* TASK STATEMENT *
Your task is to retype, word for word, the lines from the start of the data through the line holding "S.camera = cam". Do not include the pictures.

* SUPPLIED MATERIAL *
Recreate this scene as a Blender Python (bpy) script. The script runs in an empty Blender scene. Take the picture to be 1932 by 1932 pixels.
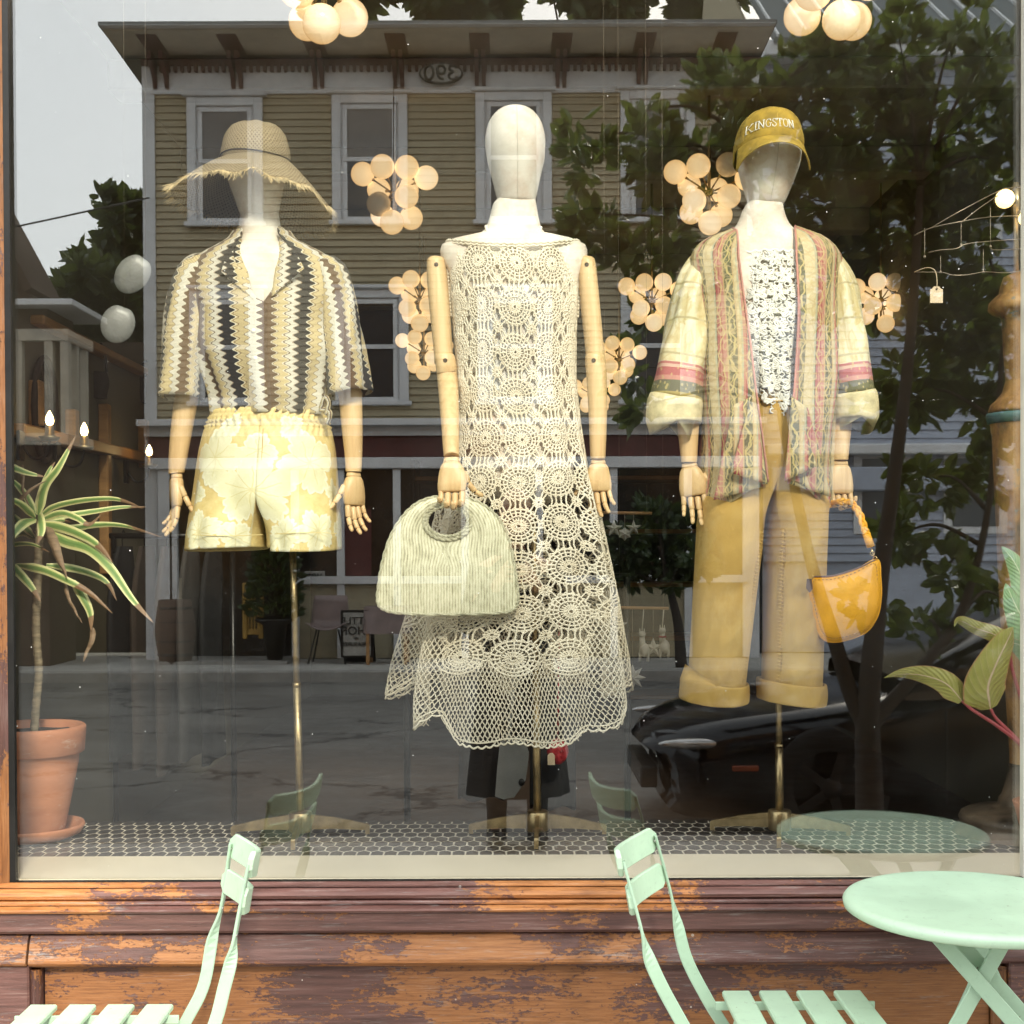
import bpy, bmesh, math, random
import numpy as np
from mathutils import Vector, Matrix, Euler, noise
random.seed(4); RNG = np.random.RandomState(4)
S = bpy.context.scene
COL = S.collection
PI = math.pi
R = math.radians

# ------------------------------------------------------------------ camera
F = 2500.0 / 1932.0
PITCH, ROLL, SHX, SHY = R(0.8), R(-0.22), 0.0, 74.0 / 1932 + F * math.tan(R(0.8))
CAM = Vector((0, -3.06, 1.44))
cam_d = bpy.data.cameras.new('camera'); cam = bpy.data.objects.new('camera', cam_d); COL.objects.link(cam)
cam_d.sensor_width = 36; cam_d.lens = 36 * F; cam_d.shift_x = SHX; cam_d.shift_y = SHY
cam_d.clip_start = 0.05; cam_d.clip_end = 400
ROT = Matrix.Rotation(PI / 2 - PITCH, 3, 'X') @ Matrix.Rotation(ROLL, 3, 'Z')
cam.matrix_world = Matrix.Translation(CAM) @ ROT.to_4x4()
S.camera = cam

# ------------------------------------------------------------------ sky, sun, exposure
SUN_TO = Vector((0.20, -0.80, 0.52)).normalized()      # towards the sun
w = bpy.data.worlds.new("World"); S.world = w; w.use_nodes = True
nt = w.node_tree
sky = nt.nodes.new('ShaderNodeTexSky'); sky.sky_type = 'NISHITA'; sky.sun_disc = False
sky.sun_elevation = math.asin(SUN_TO.z); sky.sun_rotation = math.atan2(SUN_TO.x, SUN_TO.y) % (2 * PI)
sky.dust_density = 5.0; sky.air_density = 1.0; sky.ozone_density = 1.0
nt.nodes['Background'].inputs['Strength'].default_value = 0.15
veil = nt.nodes.new('ShaderNodeMix'); veil.data_type = 'RGBA'; veil.inputs[0].default_value = .80     # thin even cloud over the blue
nt.links.new(sky.outputs[0], veil.inputs[6]); veil.inputs[7].default_value = (13.2, 14.0, 14.2, 1)
nt.links.new(veil.outputs[2], nt.nodes['Background'].inputs['Color'])
sun_d = bpy.data.lights.new('sun', 'SUN'); sun = bpy.data.objects.new('sun', sun_d); COL.objects.link(sun)
sun_d.energy = 3.4; sun_d.angle = R(8.0); sun_d.color = (1.0, 0.93, 0.78)
sun.rotation_euler = SUN_TO.to_track_quat('Z', 'Y').to_euler()
S.view_settings.view_transform = 'Standard'; S.view_settings.look = 'None'
S.view_settings.exposure = 0.80; S.view_settings.gamma = 1.0; S.view_settings.use_curve_mapping = False
S.render.engine = 'CYCLES'
S.cycles.max_bounces = 10; S.cycles.transparent_max_bounces = 16; S.cycles.caustics_reflective = False; S.cycles.caustics_refractive = False
S.cycles.sample_clamp_indirect = 4.0
S.cycles.use_denoising = True

def P(px, py, Y):
    """the point on the vertical plane y = Y that shows at (px, py) of a 1932-pixel picture"""
    d = ROT @ Vector((((px - 966) / 1932 + SHX) / F, ((966 - py) / 1932 + SHY) / F, -1))
    return CAM + d * ((Y - CAM.y) / d.y)
ROTN = np.array(ROT)
def Pv(px, py, Y):
    px, py = np.broadcast_arrays(np.asarray(px, float), np.asarray(py, float))
    d = np.stack([((px - 966) / 1932 + SHX) / F, ((966 - py) / 1932 + SHY) / F, -np.ones_like(px)], -1) @ ROTN.T
    return np.array(CAM) + d * ((Y - CAM.y) / d[..., 1:2])
def PZ(px, py, Z):
    d = ROT @ Vector((((px - 966) / 1932 + SHX) / F, ((966 - py) / 1932 + SHY) / F, -1))
    return CAM + d * ((Z - CAM.z) / d.z)
def RP(px, py, Y):
    """a street-side point (y = -Y) seen mirrored in the window glass at (px, py)"""
    p = P(px, py, Y); return Vector((p.x, -p.y, p.z))
def pxm(Y): return 2500.0 / (Y - CAM.y)

# ------------------------------------------------------------------ mesh helpers
class MB:
    def __init__(s): s.v = []; s.f = []; s.uv = []; s.n = 0; s.mi = []; s.smooth = []
    def add(s, V, Fc, uv=None, mi=0, smooth=True):
        V = np.asarray(V, float).reshape(-1, 3); b = s.n
        s.v.append(V); s.n += len(V)
        s.uv.append(np.zeros((len(V), 2)) if uv is None else np.asarray(uv, float).reshape(-1, 2))
        Fc = [tuple(int(i) + b for i in q) for q in Fc]
        s.f += Fc; s.mi += [mi] * len(Fc); s.smooth += [smooth] * len(Fc)
        return s
    def mesh(s, name, mats):
        me = bpy.data.meshes.new(name)
        V = np.concatenate(s.v); U = np.concatenate(s.uv)
        me.from_pydata(V.tolist(), [], s.f)
        li = np.empty(len(me.loops), dtype=np.int32); me.loops.foreach_get('vertex_index', li)
        ul = me.uv_layers.new(name='UVMap'); ul.data.foreach_set('uv', U[li].ravel())
        if not isinstance(mats, (list, tuple)): mats = [mats]
        for m in mats: me.materials.append(m)
        if len(mats) > 1: me.polygons.foreach_set('material_index', s.mi)
        me.polygons.foreach_set('use_smooth', s.smooth)
        me.update()
        return me
    def obj(s, name, mats, parent=None, **k):
        o = bpy.data.objects.new(name, s.mesh(name, mats)); COL.objects.link(o)
        if parent is not None: o.parent = parent; o.matrix_parent_inverse = Matrix.Translation(-parent.location) if parent.rotation_euler.to_matrix() == Matrix.Identity(3) else parent.matrix_basis.inverted()
        for a, b in k.items(): o[a] = b
        return o
    # --- shapes
    def grid(s, G, uv=None, closed=False, mi=0, smooth=True, flip=False):
        G = np.asarray(G, float); nv, nu = G.shape[:2]; fc = []
        for j in range(nv - 1):
            for i in range(nu if closed else nu - 1):
                a, b = j * nu + i, j * nu + (i + 1) % nu
                q = (a, b, b + nu, a + nu)
                fc.append(q[::-1] if flip else q)
        return s.add(G.reshape(-1, 3), fc, None if uv is None else np.asarray(uv).reshape(-1, 2), mi, smooth)
    def box(s, lo, hi, mi=0, rot=None, ch=0.0):
        lo, hi = Vector(lo), Vector(hi); c = (lo + hi) / 2; h = (hi - lo) / 2
        h = Vector((abs(h.x), abs(h.y), abs(h.z)))
        ch = min(ch, 0.45 * min(h))
        if ch <= 0:
            V = [Vector((x * h.x, y * h.y, z * h.z)) for z in (-1, 1) for y in (-1, 1) for x in (-1, 1)]
            fc = [(0, 2, 3, 1), (4, 5, 7, 6), (0, 1, 5, 4), (2, 6, 7, 3), (0, 4, 6, 2), (1, 3, 7, 5)]
        else:
            V = []; idx = {}
            for z in (-1, 1):
                for y in (-1, 1):
                    for x in (-1, 1):
                        for ax in range(3):
                            q = [x * (h.x - ch), y * (h.y - ch), z * (h.z - ch)]; q[ax] += (x, y, z)[ax] * ch
                            idx[x, y, z, ax] = len(V); V.append(Vector(q))
            fc = []
            def q(*k): fc.append(tuple(idx[t] for t in k))
            for a in range(3):
                b, c2 = (a + 1) % 3, (a + 2) % 3
                for sg in (-1, 1):
                    def kk(u, v):
                        t = [0, 0, 0]; t[a] = sg; t[b] = u; t[c2] = v; return (*t, a)
                    L = [kk(-1, -1), kk(1, -1), kk(1, 1), kk(-1, 1)]
                    q(*(L if sg > 0 else L[::-1]))
                for u in (-1, 1):
                    for v in (-1, 1):
                        t0 = [0, 0, 0]; t1 = [0, 0, 0]
                        t0[a] = -1; t1[a] = 1; t0[b] = t1[b] = u; t0[c2] = t1[c2] = v
                        L = [(*t0, b), (*t1, b), (*t1, c2), (*t0, c2)]
                        q(*(L if u * v < 0 else L[::-1]))
            for x in (-1, 1):
                for y in (-1, 1):
                    for z in (-1, 1):
                        L = [(x, y, z, 0), (x, y, z, 1), (x, y, z, 2)]
                        q(*(L if x * y * z > 0 else L[::-1]))
        if rot is not None: V = [rot @ v for v in V]
        return s.add([v + c for v in V], fc, None, mi, False)
    def bar(s, a, b, wx, wy, up=Vector((0, 0, 1)), mi=0, ch=0.0):
        """a box from a to b, wx wide across and wy thick"""
        a, b = Vector(a), Vector(b); t = (b - a); L = t.length; t.normalize()
        u = up - t * up.dot(t)
        if u.length < 1e-4: u = Vector((1, 0, 0)) - t * t.x
        u.normalize(); l = t.cross(u)
        m = Matrix((t, l, u)).transposed()
        n0 = s.n; s.box((-L / 2, -wx / 2, -wy / 2), (L / 2, wx / 2, wy / 2), mi, m, ch)
        s.v[-1] = s.v[-1] + np.array((a + b) / 2); return s
    def tube(s, pts, r, sides=8, caps=True, mi=0, uvr=None):
        pts = [Vector(p) for p in pts]; n = len(pts)
        rr = r if hasattr(r, '__len__') else [r] * n
        T = [(pts[min(i + 1, n - 1)] - pts[max(i - 1, 0)]).normalized() for i in range(n)]
        u = T[0].orthogonal().normalized(); G = []; UV = []; L = 0
        for i in range(n):
            u = (u - T[i] * u.dot(T[i])).normalized(); v = T[i].cross(u)
            if i: L += (pts[i] - pts[i - 1]).length
            G.append([pts[i] + (u * math.cos(2 * PI * k / sides) + v * math.sin(2 * PI * k / sides)) * rr[i] for k in range(sides)])
            UV.append([(k / sides, L) for k in range(sides)])
        b = s.n; s.grid(G, UV, closed=True, mi=mi)
        if caps:
            s.add([], [tuple(range(b, b + sides))[::-1], tuple(range(b + (n - 1) * sides, b + n * sides))], None, mi, False) if False else None
            f0 = tuple(b + k for k in range(sides))[::-1]; f1 = tuple(b + (n - 1) * sides + k for k in range(sides))
            s.f += [f0, f1]; s.mi += [mi, mi]; s.smooth += [True, True]
        return s
    def lathe(s, prof, c=(0, 0, 0), n=32, mi=0, sx=1.0, sy=1.0, smooth=True):
        c = Vector(c)
        G = [[(c.x + r * sx * math.cos(2 * PI * k / n), c.y + r * sy * math.sin(2 * PI * k / n), c.z + z) for k in range(n)] for r, z in prof]
        UV = [[(k / n, z) for k in range(n)] for r, z in prof]
        return s.grid(G, UV, closed=True, mi=mi, smooth=smooth)
    def sphere(s, c, r, n=16, m=10, mi=0):
        c = Vector(c)
        rv = r if hasattr(r, '__len__') else (r, r, r)
        G = [[(c.x + rv[0] * math.sin(PI * j / m) * math.cos(2 * PI * k / n), c.y + rv[1] * math.sin(PI * j / m) * math.sin(2 * PI * k / n), c.z - rv[2] * math.cos(PI * j / m)) for k in range(n)] for j in range(m + 1)]
        return s.grid(G, None, closed=True, mi=mi)
    def prism(s, poly, y0, y1, mi=0, axis='y', smooth=False):
        """extrude a polygon: axis y -> poly is (x,z); axis x -> poly is (y,z); axis z -> poly is (x,y)"""
        def q(p, d): return {'y': (p[0], d, p[1]), 'x': (d, p[0], p[1]), 'z': (p[0], p[1], d)}[axis]
        n = len(poly); V = [q(p, y0) for p in poly] + [q(p, y1) for p in poly]
        fc = [tuple(range(n)), tuple(range(2 * n - 1, n - 1, -1))] + [(i, i + n, (i + 1) % n + n, (i + 1) % n) for i in range(n)]
        return s.add(V, fc, None, mi, smooth)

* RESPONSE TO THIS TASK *
Recreate this scene as a Blender Python (bpy) script. The script runs in an empty Blender scene. Take the picture to be 1932 by 1932 pixels.
import bpy, bmesh, math, random
import numpy as np
from mathutils import Vector, Matrix, Euler, noise
random.seed(4); RNG = np.random.RandomState(4)
S = bpy.context.scene
COL = S.collection
PI = math.pi
R = math.radians

# ------------------------------------------------------------------ camera
F = 2500.0 / 1932.0
PITCH, ROLL, SHX, SHY = R(0.8), R(-0.22), 0.0, 74.0 / 1932 + F * math.tan(R(0.8))
CAM = Vector((0, -3.06, 1.44))
cam_d = bpy.data.cameras.new('camera'); cam = bpy.data.objects.new('camera', cam_d); COL.objects.link(cam)
cam_d.sensor_width = 36; cam_d.lens = 36 * F; cam_d.shift_x = SHX; cam_d.shift_y = SHY
cam_d.clip_start = 0.05; cam_d.clip_end = 400
ROT = Matrix.Rotation(PI / 2 - PITCH, 3, 'X') @ Matrix.Rotation(ROLL, 3, 'Z')
cam.matrix_world = Matrix.Translation(CAM) @ ROT.to_4x4()
S.camera = cam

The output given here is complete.